MP: And I think you’re absolutely right. This isn’t just a kind of CMS text or something like that, is it. We’re coming towards an end but I want to I wanted to just ask another question. And it’s it’s sort of related to the two kind of challenges that this book provides, I think one of which is methodological in terms of the idea of longitudinal slow research and so on, but also in terms of its engagement with with time and the inevitability of time and so on.

And that’s really what what are your plans next? I don’t usually ask this in an interview, but it seems kind of appropriate, you know, like, are you carrying on talking to these people? Are you imagining that that this is in itself a kind of snapshot that you might look back at in a decade’s time and, and wonder about its position in their and your lives?

KR: I think that’s a really open question.
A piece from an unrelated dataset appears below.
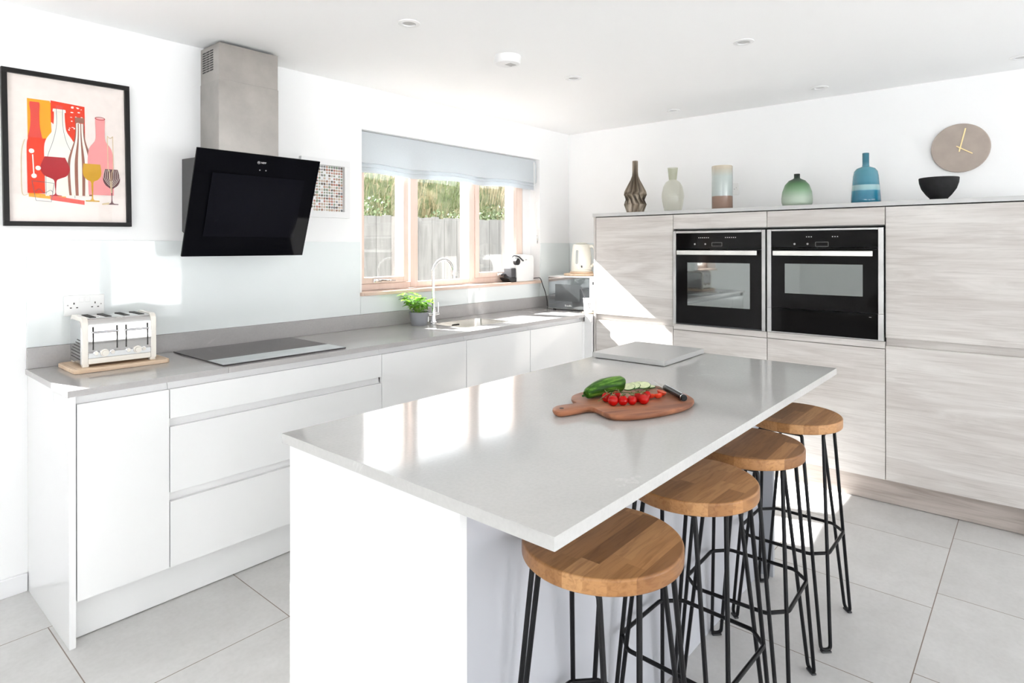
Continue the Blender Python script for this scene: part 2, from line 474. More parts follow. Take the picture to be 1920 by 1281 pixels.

I mean, it was really interesting, the “final”, and I put it in speech marks, you know, the final, the last interview we had at that kind of at that decade point, because there was a sense of kind of saying goodbye and real, real sadness and, and in some ways, I chickened out of it.

I don’t know if that’s the right phrase, because I was like, oh, I’ll be in touch with a book if you want a copy of the book. Or and they were like, oh, yes let’s catch up next time you’re in, you know, in the area that I’m in so so we didn’t I think neither side of us wanted to say goodbye to this, in part because it was a really quite a unique space that both of us entered into.

You know, how often do you get to kind of go and talk to someone, you know, no holds barred every, every two years about everything and then just go off again with no kind of accountability or responsibility for the actions, they could tell me anything. Right? And then and then and then leave again. So I think what I would say is, I, I don’t think this will be the end of talking to those individuals, whether that’s true or not as the case.

But I can’t consciously think about, I can’t bear the thought that I don’t ever see them again because their stories are just so rich. And, you know, there wasn’t a, that’s the thing about ageing. There’s never there’s never, ever the end. Even when when you die, there’s never the end of a person is there. And that’s what makes ageing just so, so fascinating, fascinating to me.

So yes, I think I’ll probably continue annoying these individuals and and I’ll be I’ll hopefully be a welcome annoyance to them.

MP: They’ll still stay on your Christmas card list. Thanks ever so much, Kat. That was a really fascinating conversation. So my name is Martin Parker, University of Bristol Business School, and I’ve been talking to Professor Kathleen Riach, who’s written a lovely book for Bristol University Press called ‘Working Through Ageing: Experiencing Growing Up and Older at Work’ and I can heartily recommend it.

Kat, thanks for spending time with me.

KR: Thank you so much. That was fantastic.